Scene modeling code data:
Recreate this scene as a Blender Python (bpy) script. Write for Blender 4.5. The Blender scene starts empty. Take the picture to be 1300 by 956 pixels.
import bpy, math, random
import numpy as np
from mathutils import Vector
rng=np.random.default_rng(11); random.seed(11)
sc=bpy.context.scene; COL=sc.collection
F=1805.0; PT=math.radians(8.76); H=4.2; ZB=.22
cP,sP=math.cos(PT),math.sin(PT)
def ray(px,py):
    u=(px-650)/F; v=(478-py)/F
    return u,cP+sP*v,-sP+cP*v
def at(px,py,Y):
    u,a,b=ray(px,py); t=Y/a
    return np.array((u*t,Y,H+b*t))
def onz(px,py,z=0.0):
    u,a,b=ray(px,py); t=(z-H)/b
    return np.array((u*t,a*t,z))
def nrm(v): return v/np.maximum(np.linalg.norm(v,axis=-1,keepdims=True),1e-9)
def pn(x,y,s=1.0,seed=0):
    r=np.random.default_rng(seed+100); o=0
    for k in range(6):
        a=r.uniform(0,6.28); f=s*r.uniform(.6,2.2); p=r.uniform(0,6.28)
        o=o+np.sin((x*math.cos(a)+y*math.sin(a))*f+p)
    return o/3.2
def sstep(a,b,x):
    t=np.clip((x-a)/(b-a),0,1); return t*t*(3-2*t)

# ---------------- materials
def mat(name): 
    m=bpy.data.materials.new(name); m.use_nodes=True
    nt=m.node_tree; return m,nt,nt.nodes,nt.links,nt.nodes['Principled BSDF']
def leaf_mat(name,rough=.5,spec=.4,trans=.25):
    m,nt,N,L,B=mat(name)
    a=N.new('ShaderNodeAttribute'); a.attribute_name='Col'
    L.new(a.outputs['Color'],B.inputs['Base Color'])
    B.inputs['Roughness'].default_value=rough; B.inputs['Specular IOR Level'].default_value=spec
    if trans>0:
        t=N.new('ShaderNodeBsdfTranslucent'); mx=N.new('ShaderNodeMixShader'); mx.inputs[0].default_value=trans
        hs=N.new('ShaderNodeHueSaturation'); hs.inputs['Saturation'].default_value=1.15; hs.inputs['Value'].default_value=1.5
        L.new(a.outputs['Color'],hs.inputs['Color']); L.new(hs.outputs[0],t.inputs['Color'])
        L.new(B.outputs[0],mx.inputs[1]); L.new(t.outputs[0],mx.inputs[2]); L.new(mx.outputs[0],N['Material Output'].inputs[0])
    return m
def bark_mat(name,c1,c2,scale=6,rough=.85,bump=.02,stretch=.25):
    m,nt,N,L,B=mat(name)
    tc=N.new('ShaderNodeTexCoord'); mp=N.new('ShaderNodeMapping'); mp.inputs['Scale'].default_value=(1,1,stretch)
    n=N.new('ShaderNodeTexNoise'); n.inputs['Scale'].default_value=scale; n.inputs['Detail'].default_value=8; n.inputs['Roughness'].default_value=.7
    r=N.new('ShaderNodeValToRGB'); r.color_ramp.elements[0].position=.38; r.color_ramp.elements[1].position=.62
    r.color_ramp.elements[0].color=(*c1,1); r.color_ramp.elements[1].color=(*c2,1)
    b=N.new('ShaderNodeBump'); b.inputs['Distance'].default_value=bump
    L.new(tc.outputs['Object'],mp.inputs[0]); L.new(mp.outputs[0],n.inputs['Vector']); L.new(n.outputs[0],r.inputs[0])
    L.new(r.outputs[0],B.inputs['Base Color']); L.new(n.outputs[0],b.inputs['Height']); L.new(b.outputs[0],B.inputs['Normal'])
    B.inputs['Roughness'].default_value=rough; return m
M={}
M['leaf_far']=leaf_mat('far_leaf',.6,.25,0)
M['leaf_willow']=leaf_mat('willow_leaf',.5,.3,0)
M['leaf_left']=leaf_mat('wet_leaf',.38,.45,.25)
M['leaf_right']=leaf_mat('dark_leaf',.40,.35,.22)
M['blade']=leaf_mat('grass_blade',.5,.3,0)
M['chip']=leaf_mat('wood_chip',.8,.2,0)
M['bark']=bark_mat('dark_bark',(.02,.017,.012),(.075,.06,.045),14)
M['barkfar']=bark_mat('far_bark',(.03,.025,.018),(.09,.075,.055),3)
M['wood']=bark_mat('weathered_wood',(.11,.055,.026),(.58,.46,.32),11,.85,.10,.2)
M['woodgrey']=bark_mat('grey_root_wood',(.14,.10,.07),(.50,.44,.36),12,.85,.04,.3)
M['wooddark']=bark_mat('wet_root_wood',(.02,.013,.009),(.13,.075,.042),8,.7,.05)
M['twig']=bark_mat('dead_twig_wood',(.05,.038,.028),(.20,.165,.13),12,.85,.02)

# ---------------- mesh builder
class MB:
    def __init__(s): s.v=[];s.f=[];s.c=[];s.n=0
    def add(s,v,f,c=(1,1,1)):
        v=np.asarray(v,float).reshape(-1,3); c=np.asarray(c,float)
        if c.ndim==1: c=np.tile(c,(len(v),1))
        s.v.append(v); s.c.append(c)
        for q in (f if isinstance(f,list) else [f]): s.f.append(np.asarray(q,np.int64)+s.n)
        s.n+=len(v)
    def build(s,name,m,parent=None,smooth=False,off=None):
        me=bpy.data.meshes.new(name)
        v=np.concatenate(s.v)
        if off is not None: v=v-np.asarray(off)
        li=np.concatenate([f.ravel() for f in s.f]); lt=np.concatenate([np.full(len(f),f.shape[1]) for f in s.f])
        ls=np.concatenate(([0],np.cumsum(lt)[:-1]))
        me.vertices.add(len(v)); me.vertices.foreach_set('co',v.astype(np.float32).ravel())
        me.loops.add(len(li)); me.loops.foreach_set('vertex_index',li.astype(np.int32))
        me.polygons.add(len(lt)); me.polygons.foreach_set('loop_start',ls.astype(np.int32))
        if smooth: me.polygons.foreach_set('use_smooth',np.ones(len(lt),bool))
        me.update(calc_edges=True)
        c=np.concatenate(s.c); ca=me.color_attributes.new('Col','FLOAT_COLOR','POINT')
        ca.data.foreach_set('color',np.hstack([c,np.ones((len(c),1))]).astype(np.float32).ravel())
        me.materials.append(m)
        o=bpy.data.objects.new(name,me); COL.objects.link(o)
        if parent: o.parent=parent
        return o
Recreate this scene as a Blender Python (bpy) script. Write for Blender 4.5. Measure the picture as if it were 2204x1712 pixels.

**Exercise brief**: Write the complete data out, exactly as above.

**Task output**:
Recreate this scene as a Blender Python (bpy) script. Write for Blender 4.5. The Blender scene starts empty. Take the picture to be 1300 by 956 pixels.
import bpy, math, random
import numpy as np
from mathutils import Vector
rng=np.random.default_rng(11); random.seed(11)
sc=bpy.context.scene; COL=sc.collection
F=1805.0; PT=math.radians(8.76); H=4.2; ZB=.22
cP,sP=math.cos(PT),math.sin(PT)
def ray(px,py):
    u=(px-650)/F; v=(478-py)/F
    return u,cP+sP*v,-sP+cP*v
def at(px,py,Y):
    u,a,b=ray(px,py); t=Y/a
    return np.array((u*t,Y,H+b*t))
def onz(px,py,z=0.0):
    u,a,b=ray(px,py); t=(z-H)/b
    return np.array((u*t,a*t,z))
def nrm(v): return v/np.maximum(np.linalg.norm(v,axis=-1,keepdims=True),1e-9)
def pn(x,y,s=1.0,seed=0):
    r=np.random.default_rng(seed+100); o=0
    for k in range(6):
        a=r.uniform(0,6.28); f=s*r.uniform(.6,2.2); p=r.uniform(0,6.28)
        o=o+np.sin((x*math.cos(a)+y*math.sin(a))*f+p)
    return o/3.2
def sstep(a,b,x):
    t=np.clip((x-a)/(b-a),0,1); return t*t*(3-2*t)

# ---------------- materials
def mat(name): 
    m=bpy.data.materials.new(name); m.use_nodes=True
    nt=m.node_tree; return m,nt,nt.nodes,nt.links,nt.nodes['Principled BSDF']
def leaf_mat(name,rough=.5,spec=.4,trans=.25):
    m,nt,N,L,B=mat(name)
    a=N.new('ShaderNodeAttribute'); a.attribute_name='Col'
    L.new(a.outputs['Color'],B.inputs['Base Color'])
    B.inputs['Roughness'].default_value=rough; B.inputs['Specular IOR Level'].default_value=spec
    if trans>0:
        t=N.new('ShaderNodeBsdfTranslucent'); mx=N.new('ShaderNodeMixShader'); mx.inputs[0].default_value=trans
        hs=N.new('ShaderNodeHueSaturation'); hs.inputs['Saturation'].default_value=1.15; hs.inputs['Value'].default_value=1.5
        L.new(a.outputs['Color'],hs.inputs['Color']); L.new(hs.outputs[0],t.inputs['Color'])
        L.new(B.outputs[0],mx.inputs[1]); L.new(t.outputs[0],mx.inputs[2]); L.new(mx.outputs[0],N['Material Output'].inputs[0])
    return m
def bark_mat(name,c1,c2,scale=6,rough=.85,bump=.02,stretch=.25):
    m,nt,N,L,B=mat(name)
    tc=N.new('ShaderNodeTexCoord'); mp=N.new('ShaderNodeMapping'); mp.inputs['Scale'].default_value=(1,1,stretch)
    n=N.new('ShaderNodeTexNoise'); n.inputs['Scale'].default_value=scale; n.inputs['Detail'].default_value=8; n.inputs['Roughness'].default_value=.7
    r=N.new('ShaderNodeValToRGB'); r.color_ramp.elements[0].position=.38; r.color_ramp.elements[1].position=.62
    r.color_ramp.elements[0].color=(*c1,1); r.color_ramp.elements[1].color=(*c2,1)
    b=N.new('ShaderNodeBump'); b.inputs['Distance'].default_value=bump
    L.new(tc.outputs['Object'],mp.inputs[0]); L.new(mp.outputs[0],n.inputs['Vector']); L.new(n.outputs[0],r.inputs[0])
    L.new(r.outputs[0],B.inputs['Base Color']); L.new(n.outputs[0],b.inputs['Height']); L.new(b.outputs[0],B.inputs['Normal'])
    B.inputs['Roughness'].default_value=rough; return m
M={}
M['leaf_far']=leaf_mat('far_leaf',.6,.25,0)
M['leaf_willow']=leaf_mat('willow_leaf',.5,.3,0)
M['leaf_left']=leaf_mat('wet_leaf',.38,.45,.25)
M['leaf_right']=leaf_mat('dark_leaf',.40,.35,.22)
M['blade']=leaf_mat('grass_blade',.5,.3,0)
M['chip']=leaf_mat('wood_chip',.8,.2,0)
M['bark']=bark_mat('dark_bark',(.02,.017,.012),(.075,.06,.045),14)
M['barkfar']=bark_mat('far_bark',(.03,.025,.018),(.09,.075,.055),3)
M['wood']=bark_mat('weathered_wood',(.11,.055,.026),(.58,.46,.32),11,.85,.10,.2)
M['woodgrey']=bark_mat('grey_root_wood',(.14,.10,.07),(.50,.44,.36),12,.85,.04,.3)
M['wooddark']=bark_mat('wet_root_wood',(.02,.013,.009),(.13,.075,.042),8,.7,.05)
M['twig']=bark_mat('dead_twig_wood',(.05,.038,.028),(.20,.165,.13),12,.85,.02)

# ---------------- mesh builder
class MB:
    def __init__(s): s.v=[];s.f=[];s.c=[];s.n=0
    def add(s,v,f,c=(1,1,1)):
        v=np.asarray(v,float).reshape(-1,3); c=np.asarray(c,float)
        if c.ndim==1: c=np.tile(c,(len(v),1))
        s.v.append(v); s.c.append(c)
        for q in (f if isinstance(f,list) else [f]): s.f.append(np.asarray(q,np.int64)+s.n)
        s.n+=len(v)
    def build(s,name,m,parent=None,smooth=False,off=None):
        me=bpy.data.meshes.new(name)
        v=np.concatenate(s.v)
        if off is not None: v=v-np.asarray(off)
        li=np.concatenate([f.ravel() for f in s.f]); lt=np.concatenate([np.full(len(f),f.shape[1]) for f in s.f])
        ls=np.concatenate(([0],np.cumsum(lt)[:-1]))
        me.vertices.add(len(v)); me.vertices.foreach_set('co',v.astype(np.float32).ravel())
        me.loops.add(len(li)); me.loops.foreach_set('vertex_index',li.astype(np.int32))
        me.polygons.add(len(lt)); me.polygons.foreach_set('loop_start',ls.astype(np.int32))
        if smooth: me.polygons.foreach_set('use_smooth',np.ones(len(lt),bool))
        me.update(calc_edges=True)
        c=np.concatenate(s.c); ca=me.color_attributes.new('Col','FLOAT_COLOR','POINT')
        ca.data.foreach_set('color',np.hstack([c,np.ones((len(c),1))]).astype(np.float32).ravel())
        me.materials.append(m)
        o=bpy.data.objects.new(name,me); COL.objects.link(o)
        if parent: o.parent=parent
        return o
Recreate this scene as a Blender Python (bpy) script. Write for Blender 4.5. Measure the picture as if it were 2204x1712 pixels.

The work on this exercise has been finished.